[WHAT IS EXPECTED]
Take the records below from their first line to the line with "for z in (6.2, 7.38): plug(y, z)", and restate those lines word for word.

[SUPPLIED RECORDS]
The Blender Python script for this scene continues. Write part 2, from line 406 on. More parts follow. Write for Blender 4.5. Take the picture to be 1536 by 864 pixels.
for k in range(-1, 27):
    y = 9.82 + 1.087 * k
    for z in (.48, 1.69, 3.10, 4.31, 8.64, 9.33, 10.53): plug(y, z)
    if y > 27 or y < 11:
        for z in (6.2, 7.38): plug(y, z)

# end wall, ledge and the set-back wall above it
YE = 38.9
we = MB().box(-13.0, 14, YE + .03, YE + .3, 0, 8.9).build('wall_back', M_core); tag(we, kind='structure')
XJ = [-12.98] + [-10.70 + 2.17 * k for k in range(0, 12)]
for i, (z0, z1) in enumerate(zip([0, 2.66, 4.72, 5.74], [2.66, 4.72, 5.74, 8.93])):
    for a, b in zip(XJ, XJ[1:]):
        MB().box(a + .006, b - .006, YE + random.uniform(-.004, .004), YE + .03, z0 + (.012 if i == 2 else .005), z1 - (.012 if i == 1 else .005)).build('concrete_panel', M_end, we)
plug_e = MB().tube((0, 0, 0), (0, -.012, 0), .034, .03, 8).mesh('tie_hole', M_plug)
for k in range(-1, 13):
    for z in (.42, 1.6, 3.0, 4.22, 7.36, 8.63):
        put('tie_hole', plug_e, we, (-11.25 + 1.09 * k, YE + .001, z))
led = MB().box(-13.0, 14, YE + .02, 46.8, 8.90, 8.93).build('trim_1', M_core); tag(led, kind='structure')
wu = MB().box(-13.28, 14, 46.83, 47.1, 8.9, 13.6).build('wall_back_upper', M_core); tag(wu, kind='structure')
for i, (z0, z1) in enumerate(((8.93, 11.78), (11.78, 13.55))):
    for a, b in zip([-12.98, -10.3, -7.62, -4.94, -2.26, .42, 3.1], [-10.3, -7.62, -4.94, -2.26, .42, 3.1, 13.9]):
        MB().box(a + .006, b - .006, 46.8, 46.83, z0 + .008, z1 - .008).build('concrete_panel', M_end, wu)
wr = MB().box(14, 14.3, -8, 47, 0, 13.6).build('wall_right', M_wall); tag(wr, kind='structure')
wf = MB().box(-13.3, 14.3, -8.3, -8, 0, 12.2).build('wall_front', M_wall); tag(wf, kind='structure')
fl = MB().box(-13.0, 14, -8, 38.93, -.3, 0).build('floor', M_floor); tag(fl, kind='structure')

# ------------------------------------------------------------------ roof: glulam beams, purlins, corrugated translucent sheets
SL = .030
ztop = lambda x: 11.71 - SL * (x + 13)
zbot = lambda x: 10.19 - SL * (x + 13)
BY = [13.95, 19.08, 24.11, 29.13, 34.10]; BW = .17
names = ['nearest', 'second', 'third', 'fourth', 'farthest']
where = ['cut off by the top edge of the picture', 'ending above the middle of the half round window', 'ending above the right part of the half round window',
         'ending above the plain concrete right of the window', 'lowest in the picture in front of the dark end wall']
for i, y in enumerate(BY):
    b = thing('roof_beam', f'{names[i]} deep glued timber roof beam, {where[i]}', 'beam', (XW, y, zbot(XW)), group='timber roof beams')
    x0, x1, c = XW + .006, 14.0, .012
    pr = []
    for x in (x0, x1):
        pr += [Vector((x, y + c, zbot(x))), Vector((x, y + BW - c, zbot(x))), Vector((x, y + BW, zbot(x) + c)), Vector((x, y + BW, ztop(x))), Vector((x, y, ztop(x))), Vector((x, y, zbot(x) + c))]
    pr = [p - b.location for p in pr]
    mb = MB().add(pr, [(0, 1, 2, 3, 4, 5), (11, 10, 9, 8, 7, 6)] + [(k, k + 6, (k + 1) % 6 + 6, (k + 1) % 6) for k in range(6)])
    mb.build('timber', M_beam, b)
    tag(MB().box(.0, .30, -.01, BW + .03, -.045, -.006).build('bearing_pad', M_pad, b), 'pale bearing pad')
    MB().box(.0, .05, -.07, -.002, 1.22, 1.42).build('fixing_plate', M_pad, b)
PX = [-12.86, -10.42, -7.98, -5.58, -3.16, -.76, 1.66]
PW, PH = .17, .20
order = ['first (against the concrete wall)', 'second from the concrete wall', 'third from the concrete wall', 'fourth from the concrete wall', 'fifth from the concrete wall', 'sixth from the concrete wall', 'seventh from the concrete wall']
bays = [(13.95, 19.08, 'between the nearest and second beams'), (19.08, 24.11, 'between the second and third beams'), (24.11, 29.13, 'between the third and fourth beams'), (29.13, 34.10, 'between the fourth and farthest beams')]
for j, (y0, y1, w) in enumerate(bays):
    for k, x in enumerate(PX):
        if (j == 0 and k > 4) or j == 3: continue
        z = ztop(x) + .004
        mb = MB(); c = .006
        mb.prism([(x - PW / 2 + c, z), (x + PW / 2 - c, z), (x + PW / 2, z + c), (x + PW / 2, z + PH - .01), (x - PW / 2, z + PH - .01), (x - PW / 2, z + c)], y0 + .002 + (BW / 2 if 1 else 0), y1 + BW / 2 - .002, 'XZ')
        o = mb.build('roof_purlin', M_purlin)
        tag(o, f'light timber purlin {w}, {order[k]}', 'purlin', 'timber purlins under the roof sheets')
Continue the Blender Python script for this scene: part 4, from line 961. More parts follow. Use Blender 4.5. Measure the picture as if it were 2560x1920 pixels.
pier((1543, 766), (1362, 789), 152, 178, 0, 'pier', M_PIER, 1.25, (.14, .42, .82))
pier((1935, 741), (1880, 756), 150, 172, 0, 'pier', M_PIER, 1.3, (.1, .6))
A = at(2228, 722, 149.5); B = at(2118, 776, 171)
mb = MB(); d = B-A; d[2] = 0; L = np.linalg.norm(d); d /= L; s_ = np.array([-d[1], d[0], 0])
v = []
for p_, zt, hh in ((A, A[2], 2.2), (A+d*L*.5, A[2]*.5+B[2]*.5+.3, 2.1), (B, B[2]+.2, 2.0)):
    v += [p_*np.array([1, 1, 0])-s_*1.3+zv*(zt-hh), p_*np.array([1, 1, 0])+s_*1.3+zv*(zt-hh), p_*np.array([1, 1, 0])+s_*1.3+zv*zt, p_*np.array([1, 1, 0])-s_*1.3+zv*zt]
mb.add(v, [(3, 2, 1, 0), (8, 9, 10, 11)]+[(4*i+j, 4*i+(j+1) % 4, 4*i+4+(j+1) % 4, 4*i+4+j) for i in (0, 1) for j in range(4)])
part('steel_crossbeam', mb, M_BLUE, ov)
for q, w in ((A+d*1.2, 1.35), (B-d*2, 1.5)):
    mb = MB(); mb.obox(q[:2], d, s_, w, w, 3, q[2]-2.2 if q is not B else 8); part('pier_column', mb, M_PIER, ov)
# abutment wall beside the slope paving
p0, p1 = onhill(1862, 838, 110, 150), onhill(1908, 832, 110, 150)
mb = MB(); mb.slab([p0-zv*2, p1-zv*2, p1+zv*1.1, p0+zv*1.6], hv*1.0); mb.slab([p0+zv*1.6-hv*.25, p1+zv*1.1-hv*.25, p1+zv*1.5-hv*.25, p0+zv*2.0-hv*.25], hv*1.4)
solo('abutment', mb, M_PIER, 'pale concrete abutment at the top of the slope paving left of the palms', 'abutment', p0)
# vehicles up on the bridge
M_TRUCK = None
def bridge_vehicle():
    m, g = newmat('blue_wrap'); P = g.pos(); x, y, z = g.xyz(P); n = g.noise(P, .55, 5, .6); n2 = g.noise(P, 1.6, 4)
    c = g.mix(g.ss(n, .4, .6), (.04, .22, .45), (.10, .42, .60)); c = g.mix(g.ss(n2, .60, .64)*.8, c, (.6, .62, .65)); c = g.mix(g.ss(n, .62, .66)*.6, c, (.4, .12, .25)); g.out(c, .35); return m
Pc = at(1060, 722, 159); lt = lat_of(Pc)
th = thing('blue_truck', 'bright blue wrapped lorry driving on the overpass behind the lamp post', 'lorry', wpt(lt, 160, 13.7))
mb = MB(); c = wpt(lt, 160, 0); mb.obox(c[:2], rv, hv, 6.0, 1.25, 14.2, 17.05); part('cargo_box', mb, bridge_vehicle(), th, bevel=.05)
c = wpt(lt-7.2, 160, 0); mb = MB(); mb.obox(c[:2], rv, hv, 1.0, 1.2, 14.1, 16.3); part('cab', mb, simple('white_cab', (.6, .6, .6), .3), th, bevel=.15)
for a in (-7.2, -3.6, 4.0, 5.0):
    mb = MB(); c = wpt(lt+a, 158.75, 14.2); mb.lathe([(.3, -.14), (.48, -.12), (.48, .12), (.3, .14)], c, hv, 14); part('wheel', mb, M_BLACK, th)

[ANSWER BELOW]
The Blender Python script for this scene continues. Write part 2, from line 406 on. More parts follow. Write for Blender 4.5. Take the picture to be 1536 by 864 pixels.
for k in range(-1, 27):
    y = 9.82 + 1.087 * k
    for z in (.48, 1.69, 3.10, 4.31, 8.64, 9.33, 10.53): plug(y, z)
    if y > 27 or y < 11:
        for z in (6.2, 7.38): plug(y, z)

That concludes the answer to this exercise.